With the help of seven or eight active volunteers, Dallas spent an average of 20 hours a week recording the life and times of Yellow Springs.

Faith Patterson, president of AACW, said that Dallas did a good job of including AACW in station programming. “We all know there was never any such monster as a half day,” she said. “Patti does a half day, but she does so much more than that.”

But the question remains: can a village of this size afford to pay someone to create local programming?

Former Village Manager Kent Bristol, who is now the executive director of the Miami Valley Cable Community Council, which oversees four local access channels with eight primary member communities and 20 affiliates, said he is doubtful that Yellow Springs can manage to pay to staff a local access station.

“Yellow Springs for its size was donating quite a bit of resources for programming,” Bristol said. “It was a good effort, but I don’t know that it ever lived up to its promise.”

Most communities in the area with populations under 40,000 do not have paid staff members running their public access channels, Bristol said. Municipalities around the country are making similar budget cuts in public access programming, he added.

Bristol said that Yellow Springs has ample media outlets for communication and disseminating information. “Getting information out in Yellow Springs has never been a problem, so if it’s a choice between public safety and information, I think public safety has to be the priority,” he said.

In a presentation given by the cable panel at Council’s meeting Monday, Robert Walker, the unpaid station manager of channel 13, said that the station has 19 volunteers, seven of whom are new.

If channel 13 is to depend solely on volunteers from now on, Tregillus said that he is not hopeful. Walker is only peripherally involved, Tregillus said. Antioch College student Shiori Morita has been volunteering at the station since 1999 as a Bonner Scholar and as a co-op student. She was working for the station four to five hours a day some weeks this past fall and never once worked with Walker, she said.

Walker, who is also a member of the cable panel, did not return phone calls seeking comment.

Panel member Paul Abendroth said that the panel has spent the past year defining the role of the station manager more clearly.

“The role [of station manager] is evolving, and [Walker] is working with the rest of the panel,” Abendroth said.

He said that panel members were working to better define all the roles for potential volunteers at the station so that newcomers can step in and fill the channel’s needs more easily.

Some of the panel members are already covering responsibilities temporarily until more volunteers can be found. Hevelin said last month that panel members and volunteers will make sure programs are available for broadcast.

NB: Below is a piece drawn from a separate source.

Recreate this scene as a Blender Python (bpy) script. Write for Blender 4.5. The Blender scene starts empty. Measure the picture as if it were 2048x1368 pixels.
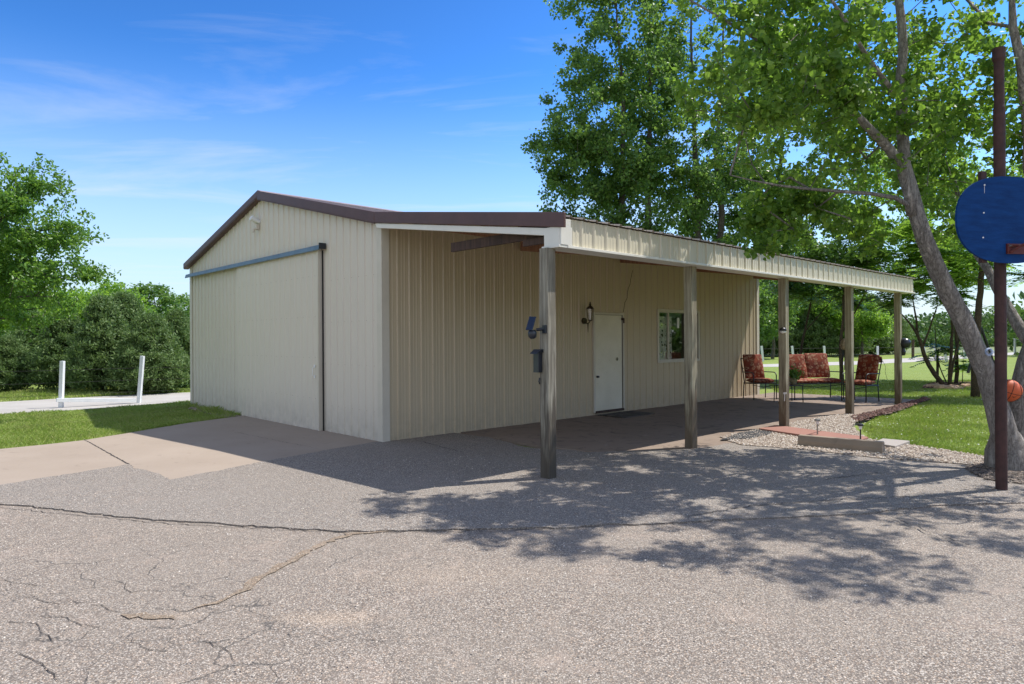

Abendroth said that he would like to see more local meeting coverage for bodies such as the Miami Township trustees and Village Planning Commission.

But Tregillus also complained about the panel, saying members had done very little to help or to recruit other volunteers.

“Patti has been very misused by the panel,” he said, referring to reports the panel requested from Dallas that were never used. Dallas did “a lot of work” to get a $3,500 grant from channel 21, a Columbus public access station, when it dissolved, but “she got no recognition from the panel,” Tregillus said.

Abendroth said he did not want to comment on this issue.

Tregillus has had a long history at the station, and said that he will continue to volunteer when he can. But he will not return to the station on a regular basis to keep things running as before.

“I will hope for the best, but I’m not counting on it at the moment,” he said. “I wouldn’t be surprised if the station just reran old tapes and maintained the bulletin board.”

Tregillus was headed to the station Tuesday morning to play the previous night’s Council meeting on channel 13.

“I’m going to pick up last night’s tape and run it . . . possibly until the end of time,” he said.